EXERCISE PROMPT ->
Print only the lines from the top of the data through the line with "fz1-fw+.002).build('glazing', M_thin, t)", both included, skipping every picture.

SOURCE DATA ->
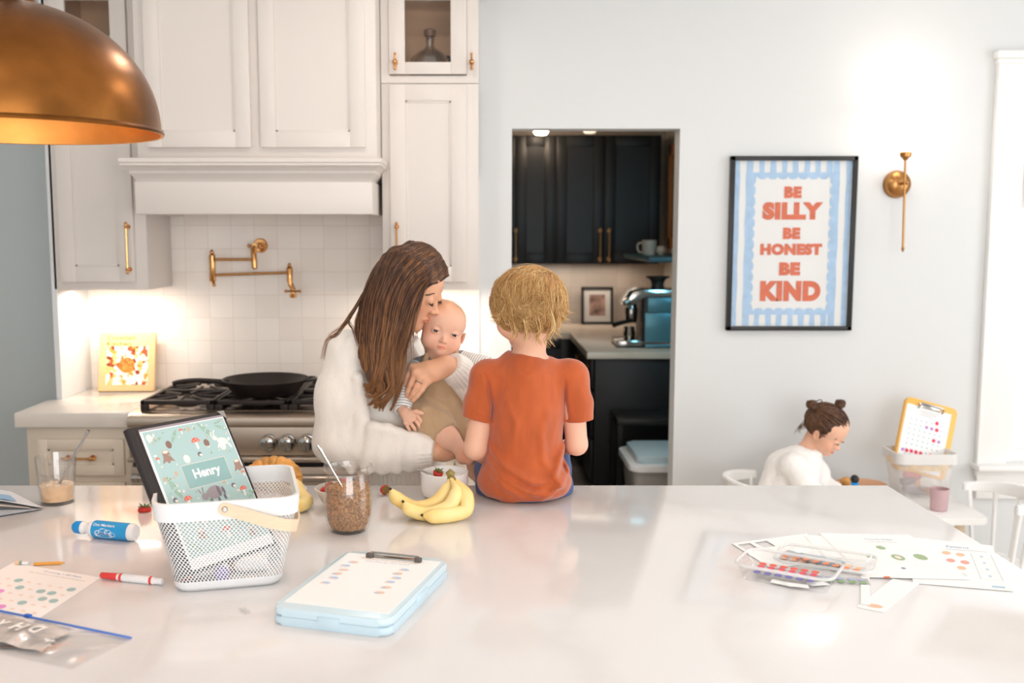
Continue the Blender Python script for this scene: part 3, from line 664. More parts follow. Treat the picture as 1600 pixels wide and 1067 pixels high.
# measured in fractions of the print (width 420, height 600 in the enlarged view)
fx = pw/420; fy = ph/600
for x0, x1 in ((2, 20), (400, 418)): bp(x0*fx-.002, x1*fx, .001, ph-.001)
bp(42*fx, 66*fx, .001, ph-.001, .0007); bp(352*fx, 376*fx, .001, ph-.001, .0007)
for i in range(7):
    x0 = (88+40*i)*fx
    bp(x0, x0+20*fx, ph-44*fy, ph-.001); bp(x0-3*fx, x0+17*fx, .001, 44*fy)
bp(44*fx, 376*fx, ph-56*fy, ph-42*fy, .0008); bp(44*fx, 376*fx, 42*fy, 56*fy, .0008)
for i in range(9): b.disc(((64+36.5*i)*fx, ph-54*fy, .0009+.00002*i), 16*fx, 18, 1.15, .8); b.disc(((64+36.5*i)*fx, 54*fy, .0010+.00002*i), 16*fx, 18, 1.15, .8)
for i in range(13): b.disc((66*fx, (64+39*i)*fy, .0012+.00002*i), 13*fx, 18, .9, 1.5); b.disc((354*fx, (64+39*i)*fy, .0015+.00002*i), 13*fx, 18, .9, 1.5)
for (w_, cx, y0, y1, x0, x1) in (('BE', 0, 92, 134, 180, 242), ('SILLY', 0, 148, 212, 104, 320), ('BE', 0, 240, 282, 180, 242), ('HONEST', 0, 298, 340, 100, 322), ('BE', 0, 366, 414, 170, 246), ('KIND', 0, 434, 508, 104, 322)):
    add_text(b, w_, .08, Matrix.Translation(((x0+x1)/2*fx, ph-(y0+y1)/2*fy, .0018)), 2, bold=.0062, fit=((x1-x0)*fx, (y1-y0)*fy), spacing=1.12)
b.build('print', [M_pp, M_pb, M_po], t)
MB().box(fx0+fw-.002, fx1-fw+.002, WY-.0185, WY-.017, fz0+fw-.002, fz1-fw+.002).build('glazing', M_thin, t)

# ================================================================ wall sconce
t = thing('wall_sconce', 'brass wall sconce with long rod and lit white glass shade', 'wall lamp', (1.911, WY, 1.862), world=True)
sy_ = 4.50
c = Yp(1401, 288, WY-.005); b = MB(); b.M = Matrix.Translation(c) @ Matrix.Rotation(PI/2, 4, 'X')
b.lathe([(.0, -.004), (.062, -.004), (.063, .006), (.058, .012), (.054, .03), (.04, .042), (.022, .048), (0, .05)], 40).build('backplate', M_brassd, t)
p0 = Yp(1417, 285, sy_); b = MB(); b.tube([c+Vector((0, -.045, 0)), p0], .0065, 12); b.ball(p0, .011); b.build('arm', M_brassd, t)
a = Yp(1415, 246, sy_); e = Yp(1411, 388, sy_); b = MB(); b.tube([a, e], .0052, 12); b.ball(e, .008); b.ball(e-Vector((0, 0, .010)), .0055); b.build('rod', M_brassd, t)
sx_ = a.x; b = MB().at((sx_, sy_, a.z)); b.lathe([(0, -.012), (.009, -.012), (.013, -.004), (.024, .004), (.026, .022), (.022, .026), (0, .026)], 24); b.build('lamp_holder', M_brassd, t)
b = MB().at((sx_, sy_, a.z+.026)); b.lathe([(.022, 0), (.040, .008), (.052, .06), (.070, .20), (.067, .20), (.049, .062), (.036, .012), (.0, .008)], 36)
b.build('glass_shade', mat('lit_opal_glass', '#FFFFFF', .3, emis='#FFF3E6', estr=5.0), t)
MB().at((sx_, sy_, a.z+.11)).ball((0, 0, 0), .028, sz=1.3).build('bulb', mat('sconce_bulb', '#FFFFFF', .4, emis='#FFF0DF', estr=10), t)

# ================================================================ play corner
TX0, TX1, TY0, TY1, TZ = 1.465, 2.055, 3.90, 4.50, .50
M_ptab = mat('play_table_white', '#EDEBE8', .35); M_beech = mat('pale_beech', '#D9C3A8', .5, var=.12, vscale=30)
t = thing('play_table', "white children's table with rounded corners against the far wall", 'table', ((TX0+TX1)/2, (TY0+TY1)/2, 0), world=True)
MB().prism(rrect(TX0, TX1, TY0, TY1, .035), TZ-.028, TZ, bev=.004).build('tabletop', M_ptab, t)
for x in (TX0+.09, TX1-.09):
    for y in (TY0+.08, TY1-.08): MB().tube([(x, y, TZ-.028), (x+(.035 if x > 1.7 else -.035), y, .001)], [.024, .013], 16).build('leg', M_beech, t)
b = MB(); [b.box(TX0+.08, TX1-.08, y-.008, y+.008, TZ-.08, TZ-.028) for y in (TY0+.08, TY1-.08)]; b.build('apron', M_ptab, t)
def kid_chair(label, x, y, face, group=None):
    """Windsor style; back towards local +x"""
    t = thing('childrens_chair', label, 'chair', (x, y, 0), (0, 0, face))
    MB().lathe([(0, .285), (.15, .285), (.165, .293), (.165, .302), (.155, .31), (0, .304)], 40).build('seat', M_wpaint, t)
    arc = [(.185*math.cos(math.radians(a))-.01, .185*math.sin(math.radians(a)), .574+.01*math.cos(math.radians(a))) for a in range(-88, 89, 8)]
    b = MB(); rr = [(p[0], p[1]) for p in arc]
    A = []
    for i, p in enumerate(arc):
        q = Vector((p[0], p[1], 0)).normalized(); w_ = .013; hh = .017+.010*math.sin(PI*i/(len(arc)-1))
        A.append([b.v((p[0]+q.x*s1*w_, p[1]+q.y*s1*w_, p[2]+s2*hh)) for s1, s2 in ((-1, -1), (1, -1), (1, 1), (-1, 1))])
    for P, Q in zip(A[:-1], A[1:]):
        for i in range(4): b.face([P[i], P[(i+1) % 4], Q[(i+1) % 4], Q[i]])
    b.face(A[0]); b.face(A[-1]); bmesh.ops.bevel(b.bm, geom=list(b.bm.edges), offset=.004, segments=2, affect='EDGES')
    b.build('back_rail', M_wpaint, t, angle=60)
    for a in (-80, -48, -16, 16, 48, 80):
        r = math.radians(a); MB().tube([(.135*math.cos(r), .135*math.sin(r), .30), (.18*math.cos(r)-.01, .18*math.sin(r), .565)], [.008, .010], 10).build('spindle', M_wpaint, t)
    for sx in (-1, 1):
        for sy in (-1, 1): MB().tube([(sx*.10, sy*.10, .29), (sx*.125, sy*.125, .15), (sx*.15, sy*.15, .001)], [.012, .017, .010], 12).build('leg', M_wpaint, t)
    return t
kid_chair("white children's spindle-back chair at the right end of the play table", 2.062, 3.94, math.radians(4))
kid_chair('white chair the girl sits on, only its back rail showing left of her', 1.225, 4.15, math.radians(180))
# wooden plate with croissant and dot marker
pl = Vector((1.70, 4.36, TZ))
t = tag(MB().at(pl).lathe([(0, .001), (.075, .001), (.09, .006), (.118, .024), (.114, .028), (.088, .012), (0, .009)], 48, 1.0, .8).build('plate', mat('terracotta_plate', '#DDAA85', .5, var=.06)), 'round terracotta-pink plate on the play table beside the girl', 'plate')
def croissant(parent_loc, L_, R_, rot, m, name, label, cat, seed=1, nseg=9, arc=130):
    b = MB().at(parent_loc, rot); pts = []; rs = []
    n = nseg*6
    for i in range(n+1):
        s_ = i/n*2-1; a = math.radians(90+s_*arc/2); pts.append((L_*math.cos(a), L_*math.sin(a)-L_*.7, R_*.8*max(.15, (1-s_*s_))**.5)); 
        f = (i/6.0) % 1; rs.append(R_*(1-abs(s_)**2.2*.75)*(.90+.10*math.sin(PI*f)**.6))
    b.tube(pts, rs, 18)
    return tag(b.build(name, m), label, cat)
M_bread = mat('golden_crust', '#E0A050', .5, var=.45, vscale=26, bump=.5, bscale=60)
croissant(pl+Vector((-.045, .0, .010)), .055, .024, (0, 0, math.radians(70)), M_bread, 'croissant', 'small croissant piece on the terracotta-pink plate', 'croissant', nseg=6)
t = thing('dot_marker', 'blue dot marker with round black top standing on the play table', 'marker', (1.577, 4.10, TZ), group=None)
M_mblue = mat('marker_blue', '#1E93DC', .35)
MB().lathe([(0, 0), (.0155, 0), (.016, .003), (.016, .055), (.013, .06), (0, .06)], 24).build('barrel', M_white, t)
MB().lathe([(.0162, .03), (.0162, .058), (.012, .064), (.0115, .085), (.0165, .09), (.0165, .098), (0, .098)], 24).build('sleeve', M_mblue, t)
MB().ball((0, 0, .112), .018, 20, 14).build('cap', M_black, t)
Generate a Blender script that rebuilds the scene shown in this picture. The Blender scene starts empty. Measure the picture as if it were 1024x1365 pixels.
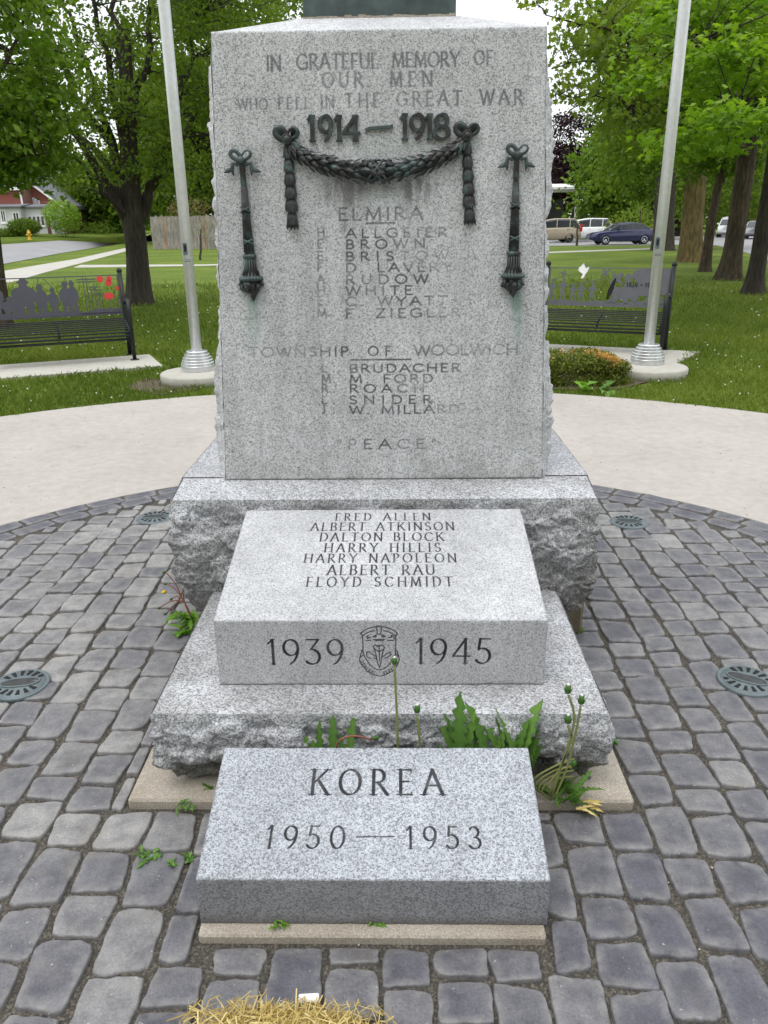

RESPONSE TO THE EXERCISE ->
Continue the Blender Python script for this scene: part 3, from line 664. More parts follow. Treat the picture as 1600 pixels wide and 1067 pixels high.
# measured in fractions of the print (width 420, height 600 in the enlarged view)
fx = pw/420; fy = ph/600
for x0, x1 in ((2, 20), (400, 418)): bp(x0*fx-.002, x1*fx, .001, ph-.001)
bp(42*fx, 66*fx, .001, ph-.001, .0007); bp(352*fx, 376*fx, .001, ph-.001, .0007)
for i in range(7):
    x0 = (88+40*i)*fx
    bp(x0, x0+20*fx, ph-44*fy, ph-.001); bp(x0-3*fx, x0+17*fx, .001, 44*fy)
bp(44*fx, 376*fx, ph-56*fy, ph-42*fy, .0008); bp(44*fx, 376*fx, 42*fy, 56*fy, .0008)
for i in range(9): b.disc(((64+36.5*i)*fx, ph-54*fy, .0009+.00002*i), 16*fx, 18, 1.15, .8); b.disc(((64+36.5*i)*fx, 54*fy, .0010+.00002*i), 16*fx, 18, 1.15, .8)
for i in range(13): b.disc((66*fx, (64+39*i)*fy, .0012+.00002*i), 13*fx, 18, .9, 1.5); b.disc((354*fx, (64+39*i)*fy, .0015+.00002*i), 13*fx, 18, .9, 1.5)
for (w_, cx, y0, y1, x0, x1) in (('BE', 0, 92, 134, 180, 242), ('SILLY', 0, 148, 212, 104, 320), ('BE', 0, 240, 282, 180, 242), ('HONEST', 0, 298, 340, 100, 322), ('BE', 0, 366, 414, 170, 246), ('KIND', 0, 434, 508, 104, 322)):
    add_text(b, w_, .08, Matrix.Translation(((x0+x1)/2*fx, ph-(y0+y1)/2*fy, .0018)), 2, bold=.0062, fit=((x1-x0)*fx, (y1-y0)*fy), spacing=1.12)
b.build('print', [M_pp, M_pb, M_po], t)
MB().box(fx0+fw-.002, fx1-fw+.002, WY-.0185, WY-.017, fz0+fw-.002, fz1-fw+.002).build('glazing', M_thin, t)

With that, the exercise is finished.